E-invoicing in the UAE: what the new framework means for businesses
The United Arab Emirates is introducing a structured e-invoicing framework as part of its broader digital transformation of tax administration.
With the publication of official guidelines, businesses now have clearer visibility on how the system will operate: and what will be required to comply.
What makes the UAE approach particularly notable is not just the introduction of e-invoicing.
It is the architecture behind it.
A 5-corner, Peppol-based model
The UAE is implementing a 5-corner e-invoicing model, consisting of:
- Supplier
- Supplier’s Accredited Service Provider (ASP)
- Buyer’s ASP
- Buyer
- Federal Tax Authority (FTA)
In this setup, invoices are not exchanged directly between trading partners.
Instead, they are routed through Accredited Service Providers, which are responsible for:
- Secure invoice exchange
- Validation and compliance checks
- Reporting tax data to the FTA
This model is built on Peppol standards, ensuring interoperability across the ecosystem.
Broad scope beyond VAT
One of the most important aspects of the UAE framework is its scope.
E-invoicing applies to:
- B2B transactions
- B2G transactions
But notably:
- It applies to all businesses, even those not registered for VAT, unless explicitly excluded
At the same time:
- B2C transactions are out of scope
This creates a wide-reaching obligation across the business landscape.
Mandatory use of Accredited Service Providers
Unlike some models where businesses can connect directly to government platforms, the UAE requires companies to operate through Accredited Service Providers (ASPs).
This means businesses must:
- Select and onboard with an ASP
- Integrate their ERP or invoicing systems
- Obtain a Peppol participant identifier
- Test invoice exchange and reporting processes
ASPs play a central role in ensuring compliance and facilitating communication with the tax authority.
Operational impact for businesses
The introduction of e-invoicing in the UAE is not just a regulatory change — it is an operational transformation.
Companies will need to:
- Review and adapt invoicing processes
- Ensure data quality and structured formats (XML)

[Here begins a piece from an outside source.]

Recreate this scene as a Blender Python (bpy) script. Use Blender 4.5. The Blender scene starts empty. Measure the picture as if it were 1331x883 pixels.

- Integrate with external service providers
- Monitor compliance and reporting obligations
Preparation will be critical, especially given the phased implementation approach.
A broader global trend
The UAE model reflects a wider global shift.
Governments are moving toward:
- Structured data exchange
- Real-time or near real-time reporting
- Platform-based compliance ecosystems
However, there is no single global model.
While Europe shows a mix of centralised and decentralised approaches, the UAE demonstrates how interoperability and service provider ecosystems can form the foundation of a national system.
Conclusion
E-invoicing in the UAE is more than a compliance requirement.
It represents a move toward a data-driven tax environment, where invoice data becomes a core part of regulatory oversight.
For businesses, the challenge is not only to comply: but to adapt to a growing diversity of models across jurisdictions.
Understanding these differences will be key to operating successfully in an increasingly digital global landscape.